I know that the tangents from a point to a conic section subtend equal angles on the focus.
However, I have mostly studied conic sections from the perspective of coordinate geometry, so even when there are properties common to all conic, I have to prove them separately for parabola, ellipse, hyperbola, and circle.
The only common denominator between these figures I know of is that they are the locus of points which have a constant ratio of distance from a fixed line and a fixed point. However, I haven't been able to use that much to my aid, having hardly any experience in dealing with these figures in such a way.
Observing the apparent simplicity of the result, is there a simple proof for the theorem?
P.S.: I would be thankful if someone could suggest resources that deal with such results about conic sections, especially if they use synthetic geometry.
Best Answer
Here's the theorem you want to prove:
I'll give a proof for the same-branch case. The other case can be proved in an analogous way.

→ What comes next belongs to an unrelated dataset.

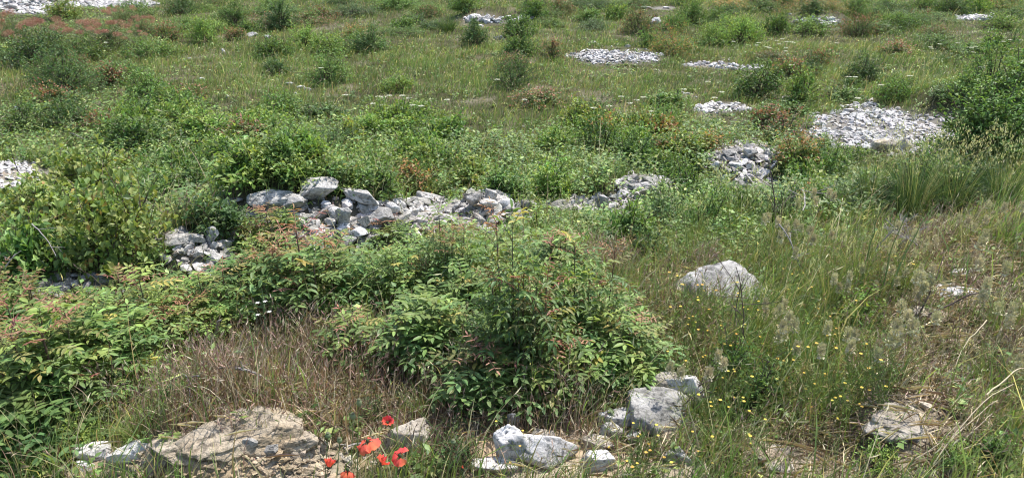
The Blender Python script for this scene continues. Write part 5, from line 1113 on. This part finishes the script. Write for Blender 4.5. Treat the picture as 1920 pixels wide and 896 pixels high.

Let $OQ$, $OQ'$ be two tangents from point $O$ to a conic with focus $S$ (see figure below). Let $Z$ be the intersection point of line $OQ$ with the directrix related to $S$: we have then $SZ\perp SQ$ (see here for a proof). Drop from $O$ the perpendiculars $OU$ to $SQ$ and $OI$ to the directrix and let $M$ be the projection of $Q$ on the directrix.
From similar triangles we have then:
$$ SU:SQ=ZO:ZQ=OI:QM, $$ that is: $$ SU={SQ\over QM}OI=e\,OI, $$ where $e$ is the eccentricity of the conic. Considering tangent $OQ'$ we can analogously prove $SU'=e\,OI$, where $U'$ is the projection of $O$ on $SQ'$. Hence $SU=SU'$ and triangles $OSU$, $OSU'$ are congruent. It follows that $\angle OSQ=\angle OSQ'$, Q.E.D.